Your personal finance queries answered
More confusion over valuing Eircom shares
Q
I enjoyed your recent article about calculating the loss on an Eircom holding, but have a question about an element of the calculation. You say the Eircell business was deemed to be worth €2.20 of the original purchase price, then add: “Allowing for the fact that each Eircom share became 0.9478 of a Vodafone share, the “original” price of your Vodafone shares was €4.66 to the nearest cent”.
If the Eircell business was worth effectively €2.20 per share and each share was converted to 0.9478 of a Vodafone share, the original cost of the Vodafone share would seem to be €2.20/0.9478, ie €2.32 – or am I missing something?
- Mr TR, e-mail
A
No, I am. The 0.9478 of a Vodafone share received by the original shareholders in Telecom Éireann was for every two Eircell shares, not one. As it happens, there is another issue that must now be taken into account. While the “original” price of your Vodafone shares was €4.66, this was in relation to the original purchase price of the Telecom Éireann shares.
However, as most people have held on to the shares – unless they sold them at a loss – the small matter of indexation comes into play. Up to the end of 2002 (when then minister for finance Charlie McCreevy abolished it), holders of shares and other assets could apply an “indexation multiple to the original price paid to allow for the impact of inflation.” Essentially, the multiple increased the original price and lowered the capital gain.
Allowing for indexation, the Eircell holding would, as of now, be working off a base cost of almost €2.64. This would make the “base cost” of your Vodafone shares €5.27, meaning you are likely to have to wait even longer for a profit on the transaction.
By the way, in relation to the bonus shares received by people who stayed with the Eircom investment from the outset, the loyalty shares they received before the split are deemed by the Revenue to have a base cost of zero. That means that any money received in respect of these shares is a capital gain.

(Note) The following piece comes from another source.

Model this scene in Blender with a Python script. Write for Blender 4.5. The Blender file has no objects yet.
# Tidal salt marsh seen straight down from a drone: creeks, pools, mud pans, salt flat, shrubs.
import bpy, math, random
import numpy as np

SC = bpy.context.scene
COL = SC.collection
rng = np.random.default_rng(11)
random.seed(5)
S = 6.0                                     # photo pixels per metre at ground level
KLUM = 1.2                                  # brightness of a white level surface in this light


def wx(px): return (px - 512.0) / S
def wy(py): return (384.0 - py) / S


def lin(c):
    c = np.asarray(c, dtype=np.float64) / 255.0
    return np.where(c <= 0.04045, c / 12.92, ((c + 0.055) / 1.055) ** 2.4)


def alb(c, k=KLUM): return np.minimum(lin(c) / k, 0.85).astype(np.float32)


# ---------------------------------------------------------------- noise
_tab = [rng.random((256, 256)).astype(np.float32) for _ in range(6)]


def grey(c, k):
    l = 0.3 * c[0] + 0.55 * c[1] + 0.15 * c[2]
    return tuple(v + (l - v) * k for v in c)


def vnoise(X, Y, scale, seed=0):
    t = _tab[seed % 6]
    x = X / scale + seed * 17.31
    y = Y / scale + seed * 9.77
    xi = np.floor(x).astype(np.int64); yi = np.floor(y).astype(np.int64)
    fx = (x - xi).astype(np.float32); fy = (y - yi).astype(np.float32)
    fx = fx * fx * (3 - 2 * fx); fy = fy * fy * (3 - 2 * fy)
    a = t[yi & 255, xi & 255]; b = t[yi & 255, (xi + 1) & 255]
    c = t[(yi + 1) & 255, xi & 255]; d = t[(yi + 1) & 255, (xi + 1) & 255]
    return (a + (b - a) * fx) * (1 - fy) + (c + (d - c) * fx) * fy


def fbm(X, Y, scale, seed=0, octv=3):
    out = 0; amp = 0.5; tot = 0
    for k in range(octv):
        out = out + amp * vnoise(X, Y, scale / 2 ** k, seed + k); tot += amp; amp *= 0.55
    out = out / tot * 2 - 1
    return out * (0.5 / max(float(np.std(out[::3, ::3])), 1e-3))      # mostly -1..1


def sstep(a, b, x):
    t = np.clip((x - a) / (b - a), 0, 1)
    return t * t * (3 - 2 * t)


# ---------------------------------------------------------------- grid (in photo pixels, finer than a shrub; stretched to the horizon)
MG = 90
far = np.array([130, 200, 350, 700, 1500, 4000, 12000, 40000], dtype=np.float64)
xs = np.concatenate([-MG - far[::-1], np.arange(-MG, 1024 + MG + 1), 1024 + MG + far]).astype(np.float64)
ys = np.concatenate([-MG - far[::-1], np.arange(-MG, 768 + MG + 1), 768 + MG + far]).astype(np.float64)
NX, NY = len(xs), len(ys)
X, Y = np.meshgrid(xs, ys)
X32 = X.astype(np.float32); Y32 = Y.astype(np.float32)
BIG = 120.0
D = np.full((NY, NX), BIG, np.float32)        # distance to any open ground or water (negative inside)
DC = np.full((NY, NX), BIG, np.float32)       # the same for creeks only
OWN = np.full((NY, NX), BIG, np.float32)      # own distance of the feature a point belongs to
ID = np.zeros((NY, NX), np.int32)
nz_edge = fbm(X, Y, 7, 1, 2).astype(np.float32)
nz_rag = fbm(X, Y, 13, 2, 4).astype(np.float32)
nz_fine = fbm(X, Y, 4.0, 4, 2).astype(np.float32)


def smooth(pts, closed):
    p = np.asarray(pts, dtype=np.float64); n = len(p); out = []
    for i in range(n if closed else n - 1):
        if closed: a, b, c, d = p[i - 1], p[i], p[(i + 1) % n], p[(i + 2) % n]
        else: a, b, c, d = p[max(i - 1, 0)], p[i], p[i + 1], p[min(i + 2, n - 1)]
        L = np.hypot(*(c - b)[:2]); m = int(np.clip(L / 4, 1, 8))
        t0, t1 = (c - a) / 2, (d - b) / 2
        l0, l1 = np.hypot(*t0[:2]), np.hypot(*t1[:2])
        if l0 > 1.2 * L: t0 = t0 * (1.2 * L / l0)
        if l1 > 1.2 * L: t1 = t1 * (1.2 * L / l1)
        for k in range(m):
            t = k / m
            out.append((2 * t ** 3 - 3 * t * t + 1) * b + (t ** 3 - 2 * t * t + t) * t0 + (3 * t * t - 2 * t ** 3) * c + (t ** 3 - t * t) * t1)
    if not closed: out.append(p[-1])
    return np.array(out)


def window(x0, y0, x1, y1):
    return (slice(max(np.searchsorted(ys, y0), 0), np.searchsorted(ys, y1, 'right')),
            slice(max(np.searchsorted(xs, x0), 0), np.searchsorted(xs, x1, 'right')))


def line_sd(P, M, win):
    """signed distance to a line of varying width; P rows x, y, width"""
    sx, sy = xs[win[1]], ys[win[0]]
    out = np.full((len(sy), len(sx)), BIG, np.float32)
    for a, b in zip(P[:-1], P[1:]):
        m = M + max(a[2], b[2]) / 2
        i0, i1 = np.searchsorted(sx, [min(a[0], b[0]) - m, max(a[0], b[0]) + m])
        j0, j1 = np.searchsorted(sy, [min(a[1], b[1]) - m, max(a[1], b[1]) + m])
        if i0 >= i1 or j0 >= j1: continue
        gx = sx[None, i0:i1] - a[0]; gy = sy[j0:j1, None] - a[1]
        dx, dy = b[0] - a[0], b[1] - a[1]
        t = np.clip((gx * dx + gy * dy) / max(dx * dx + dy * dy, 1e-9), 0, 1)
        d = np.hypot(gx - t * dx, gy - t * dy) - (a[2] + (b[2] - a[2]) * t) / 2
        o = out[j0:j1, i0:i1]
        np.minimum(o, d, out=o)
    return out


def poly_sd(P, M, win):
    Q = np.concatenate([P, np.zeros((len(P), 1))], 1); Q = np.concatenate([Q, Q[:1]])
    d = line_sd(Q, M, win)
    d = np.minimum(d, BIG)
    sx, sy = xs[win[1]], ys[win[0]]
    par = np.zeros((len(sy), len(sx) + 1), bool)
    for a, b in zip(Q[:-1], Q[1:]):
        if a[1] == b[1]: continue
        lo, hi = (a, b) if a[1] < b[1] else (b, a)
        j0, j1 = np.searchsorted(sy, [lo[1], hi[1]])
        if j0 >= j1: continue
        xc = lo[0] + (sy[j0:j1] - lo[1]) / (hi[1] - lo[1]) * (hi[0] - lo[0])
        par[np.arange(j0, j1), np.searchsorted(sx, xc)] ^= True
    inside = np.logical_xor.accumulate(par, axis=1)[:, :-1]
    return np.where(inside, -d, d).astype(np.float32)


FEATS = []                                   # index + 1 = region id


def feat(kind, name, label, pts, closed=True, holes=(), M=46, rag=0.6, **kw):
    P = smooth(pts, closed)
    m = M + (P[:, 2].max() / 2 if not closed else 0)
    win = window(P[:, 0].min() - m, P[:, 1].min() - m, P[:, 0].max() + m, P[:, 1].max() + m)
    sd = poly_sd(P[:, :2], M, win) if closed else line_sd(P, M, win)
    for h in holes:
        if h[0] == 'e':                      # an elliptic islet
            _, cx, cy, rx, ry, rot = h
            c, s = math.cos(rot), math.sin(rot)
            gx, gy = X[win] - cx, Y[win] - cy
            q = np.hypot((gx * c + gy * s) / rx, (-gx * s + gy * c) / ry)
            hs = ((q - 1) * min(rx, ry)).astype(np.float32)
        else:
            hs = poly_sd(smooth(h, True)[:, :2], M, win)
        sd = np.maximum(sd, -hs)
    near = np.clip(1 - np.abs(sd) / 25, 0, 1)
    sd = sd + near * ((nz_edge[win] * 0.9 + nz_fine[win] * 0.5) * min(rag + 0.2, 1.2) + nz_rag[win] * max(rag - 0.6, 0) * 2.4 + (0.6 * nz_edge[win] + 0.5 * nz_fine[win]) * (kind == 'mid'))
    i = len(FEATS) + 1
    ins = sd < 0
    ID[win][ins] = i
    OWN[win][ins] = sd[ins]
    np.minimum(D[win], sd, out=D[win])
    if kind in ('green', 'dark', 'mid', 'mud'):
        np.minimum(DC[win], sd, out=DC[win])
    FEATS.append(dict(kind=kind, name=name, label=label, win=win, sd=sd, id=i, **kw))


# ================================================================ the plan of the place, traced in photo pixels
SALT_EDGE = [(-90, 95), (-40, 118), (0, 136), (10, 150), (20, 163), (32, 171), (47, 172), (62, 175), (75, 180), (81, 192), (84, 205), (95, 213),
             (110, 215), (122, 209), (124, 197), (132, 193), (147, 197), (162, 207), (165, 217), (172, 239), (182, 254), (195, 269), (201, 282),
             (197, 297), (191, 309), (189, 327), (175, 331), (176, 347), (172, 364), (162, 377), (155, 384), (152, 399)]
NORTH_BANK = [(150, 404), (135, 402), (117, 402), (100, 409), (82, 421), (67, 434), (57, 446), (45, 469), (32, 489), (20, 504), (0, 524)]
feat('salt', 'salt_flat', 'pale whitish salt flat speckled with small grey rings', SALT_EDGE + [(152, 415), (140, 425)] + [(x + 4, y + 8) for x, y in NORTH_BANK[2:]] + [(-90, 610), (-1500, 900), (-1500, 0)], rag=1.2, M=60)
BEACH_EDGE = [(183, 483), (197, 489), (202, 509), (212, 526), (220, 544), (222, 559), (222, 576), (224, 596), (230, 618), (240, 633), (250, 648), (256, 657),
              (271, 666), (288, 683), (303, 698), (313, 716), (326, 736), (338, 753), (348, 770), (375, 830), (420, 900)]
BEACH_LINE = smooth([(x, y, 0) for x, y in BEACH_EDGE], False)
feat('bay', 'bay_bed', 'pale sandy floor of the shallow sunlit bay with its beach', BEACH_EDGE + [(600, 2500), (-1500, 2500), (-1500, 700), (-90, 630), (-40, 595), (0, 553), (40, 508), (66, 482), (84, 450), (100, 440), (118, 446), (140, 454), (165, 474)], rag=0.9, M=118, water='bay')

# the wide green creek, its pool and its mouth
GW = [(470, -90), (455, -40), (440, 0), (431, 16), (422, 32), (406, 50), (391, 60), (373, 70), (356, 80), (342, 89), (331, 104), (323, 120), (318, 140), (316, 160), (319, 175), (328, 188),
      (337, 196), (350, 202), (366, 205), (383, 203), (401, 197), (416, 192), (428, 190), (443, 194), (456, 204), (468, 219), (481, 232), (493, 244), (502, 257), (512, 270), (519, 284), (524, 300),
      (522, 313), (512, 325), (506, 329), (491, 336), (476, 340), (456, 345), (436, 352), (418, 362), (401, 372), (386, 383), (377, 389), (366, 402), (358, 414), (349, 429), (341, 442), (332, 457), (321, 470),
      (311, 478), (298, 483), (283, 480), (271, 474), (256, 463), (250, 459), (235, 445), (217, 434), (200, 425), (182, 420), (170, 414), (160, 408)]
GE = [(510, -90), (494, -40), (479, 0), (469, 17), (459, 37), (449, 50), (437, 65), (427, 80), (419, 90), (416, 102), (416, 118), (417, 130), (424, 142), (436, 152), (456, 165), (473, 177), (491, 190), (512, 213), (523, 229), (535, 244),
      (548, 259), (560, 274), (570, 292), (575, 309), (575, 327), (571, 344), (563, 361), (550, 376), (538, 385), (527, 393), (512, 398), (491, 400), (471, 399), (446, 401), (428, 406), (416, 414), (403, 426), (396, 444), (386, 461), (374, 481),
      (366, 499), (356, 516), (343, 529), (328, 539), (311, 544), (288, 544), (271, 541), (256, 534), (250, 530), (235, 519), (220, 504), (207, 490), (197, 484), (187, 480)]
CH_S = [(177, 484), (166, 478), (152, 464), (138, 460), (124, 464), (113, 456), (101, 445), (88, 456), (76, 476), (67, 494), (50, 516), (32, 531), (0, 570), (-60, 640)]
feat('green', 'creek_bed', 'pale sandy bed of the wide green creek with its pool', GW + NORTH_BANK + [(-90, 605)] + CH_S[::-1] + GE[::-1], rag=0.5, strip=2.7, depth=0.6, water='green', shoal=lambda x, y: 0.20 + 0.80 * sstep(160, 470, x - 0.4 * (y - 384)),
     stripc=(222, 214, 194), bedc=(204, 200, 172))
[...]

Could An Post savings be in danger?
Q
I know you don’t have a crystal ball but in view of the debt situation, could An Post savings (bonds and certificates) be in any danger?
- Mr AR, Dublin
A
You’re right – a crystal ball would be very valuable right now. In its absence, all I can tell you is that there are very few certainties in the financial market these days.
Anyone who predicted back in mid-2008 that in three years time most of the Irish banking sector would be nationalised and the IMF would have a strong say in how we ran our economy, would have been locked away.
That being said, there is every reason to be confident that An Post savings are safe. They are guaranteed by the State and the State is not insolvent. Ahead of the IMF arrival, readers posited that such a move would render worthless state guarantees on savings. It didn’t. As I had suggested, the IMF has little to gain from wiping out the savings of these generally small investors.
The EU is going to great lengths to prop up the currency and the construct of the euro zone so there is equally little reason to see why it would undermine An Post savings.
This column is a reader service and is not intended to replace professional advice. No personal correspondence will be entered into.